Two, it gave Diekman the chance to reverse a two-week trend of uncharacteristic ineffectiveness (four games, nine of 12 batters reaching safely — four on extra-base hits and four on walks, .625/.750/1.375 slash, 45 percent strike rate).
Diekman saw three batters, starting each with strike one.
Flyout to left.
Flyout to center.
Flyout to right, with Hoying grabbing it over Odor as if he were finishing off a posterizing Lob City dime.
Three, after Fister gave Houston only five frames, A.J. Hinch entrusted an inning to each of his winning bullpen pieces (Chris Devenski, Michael Feliz, Luke Gregerson, Will Harris) before handing the ball to Ken Giles in the 10th, a sound baseball move in what was a 3-3 game since the home team can’t record a save in extra innings.

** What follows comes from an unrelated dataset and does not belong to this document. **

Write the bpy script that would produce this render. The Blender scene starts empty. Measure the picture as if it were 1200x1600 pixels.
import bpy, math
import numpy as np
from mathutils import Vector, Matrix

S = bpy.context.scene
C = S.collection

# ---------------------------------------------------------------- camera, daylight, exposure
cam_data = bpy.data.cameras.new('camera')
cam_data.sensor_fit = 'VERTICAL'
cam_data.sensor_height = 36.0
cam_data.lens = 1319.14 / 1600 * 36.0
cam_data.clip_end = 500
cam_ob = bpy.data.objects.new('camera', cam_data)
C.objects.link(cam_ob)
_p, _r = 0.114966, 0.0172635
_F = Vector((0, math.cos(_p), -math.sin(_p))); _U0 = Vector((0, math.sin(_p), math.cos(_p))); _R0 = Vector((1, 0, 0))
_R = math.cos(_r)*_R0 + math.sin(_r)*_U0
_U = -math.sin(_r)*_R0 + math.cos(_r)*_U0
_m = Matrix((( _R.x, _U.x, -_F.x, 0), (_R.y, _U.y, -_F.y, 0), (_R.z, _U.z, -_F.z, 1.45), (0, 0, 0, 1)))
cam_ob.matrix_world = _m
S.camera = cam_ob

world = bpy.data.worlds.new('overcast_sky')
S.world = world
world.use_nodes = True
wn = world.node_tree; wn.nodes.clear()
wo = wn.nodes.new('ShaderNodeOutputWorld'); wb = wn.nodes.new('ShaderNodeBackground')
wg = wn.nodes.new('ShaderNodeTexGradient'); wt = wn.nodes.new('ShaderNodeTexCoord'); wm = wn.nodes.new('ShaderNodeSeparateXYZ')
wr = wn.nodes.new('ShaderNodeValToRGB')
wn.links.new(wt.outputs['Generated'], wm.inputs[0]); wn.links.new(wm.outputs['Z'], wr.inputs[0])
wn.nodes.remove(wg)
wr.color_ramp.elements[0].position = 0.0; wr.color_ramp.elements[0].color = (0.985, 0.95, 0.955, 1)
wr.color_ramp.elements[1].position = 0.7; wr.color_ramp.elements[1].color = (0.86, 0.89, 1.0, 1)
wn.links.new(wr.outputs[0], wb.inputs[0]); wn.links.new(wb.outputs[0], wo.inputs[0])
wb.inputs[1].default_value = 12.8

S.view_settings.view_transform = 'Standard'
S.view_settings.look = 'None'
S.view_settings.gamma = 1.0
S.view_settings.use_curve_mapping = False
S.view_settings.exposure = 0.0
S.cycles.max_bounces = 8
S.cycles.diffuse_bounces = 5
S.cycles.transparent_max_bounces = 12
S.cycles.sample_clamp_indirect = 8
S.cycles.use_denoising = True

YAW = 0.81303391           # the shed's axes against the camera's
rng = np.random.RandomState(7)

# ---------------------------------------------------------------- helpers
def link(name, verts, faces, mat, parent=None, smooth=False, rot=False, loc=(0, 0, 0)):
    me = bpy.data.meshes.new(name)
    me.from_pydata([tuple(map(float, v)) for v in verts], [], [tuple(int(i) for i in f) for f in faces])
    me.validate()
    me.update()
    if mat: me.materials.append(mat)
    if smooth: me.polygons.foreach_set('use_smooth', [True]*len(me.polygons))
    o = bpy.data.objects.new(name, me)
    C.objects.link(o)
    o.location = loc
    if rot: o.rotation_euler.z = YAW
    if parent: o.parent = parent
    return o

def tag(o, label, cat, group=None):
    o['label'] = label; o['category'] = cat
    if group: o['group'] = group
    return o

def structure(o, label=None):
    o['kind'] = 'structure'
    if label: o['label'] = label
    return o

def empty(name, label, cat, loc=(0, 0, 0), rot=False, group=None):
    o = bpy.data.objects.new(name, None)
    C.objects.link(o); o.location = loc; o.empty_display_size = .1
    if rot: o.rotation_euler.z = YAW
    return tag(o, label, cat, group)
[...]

Having already expended Devenski, Feliz, Gregerson, and Harris — and not going to Pat Neshek for what would have been his first back-to-back-nights assignment since June 2 — Hinch sent Giles back out for the 11th after his 11-pitch 10th.
Giles retired the Rangers in order, as he’d done in his first frame, but it put 26 pitches of mileage on his arm, and now Giles may not be available tonight (or, theoretically, not at his sharpest if used).
Potentially being without your best pitcher in the second game of this huge series, having used him for two innings in a loss . . . .
So . . . yeah.
Whether Giles is out tonight or not, the possibility that Diekman and Kela might have turned a corner with their extra-inning work last night is super-encouraging, as this club marches toward 162+.
(Hey: Post-season T-shirts!)
Buster Olney tweeted this morning: “When HOU/TEX haven’t played each other in ’16, HOU 72-55, TEX 72-56. But Texas [is] 14-3 vs. [the] Astros and has singlehandedly wrecked their season.”
Those final four words scream hyperbolic cliché, but they’re right on in this case and, basically, inescapably true.
Texas, alone, and in all kinds of ways, has wrecked Houston’s 2016 season.
I haven’t even made mention of what Martin Perez and Jonathan Lucroy did last night, and both were arguably as big a part of the story as anyone.
I could have said a lot more about Odor’s night, which featured three more hits (run-scoring double, run-scoring single, flyout, walk, and the decisive homer — his third extra-inning game-winner this year) and padded his .333/.348/.697 season line against Houston in 69 plate appearances.
I could have spent time examining the 0-for-18 (with six strikeouts) to which the Texas staff held Houston’s formidable 1 through 4 hitters — Springer, Bregman, Jose Altuve, and Correa — on a night when even a little bit of production from those four could have changed the result.
There’s much more I could have written about Texas 4, Houston 3 from the Rangers’ standpoint.
If I were writing it from an Astros perspective, I’m afraid I’ve had said a whole lot less.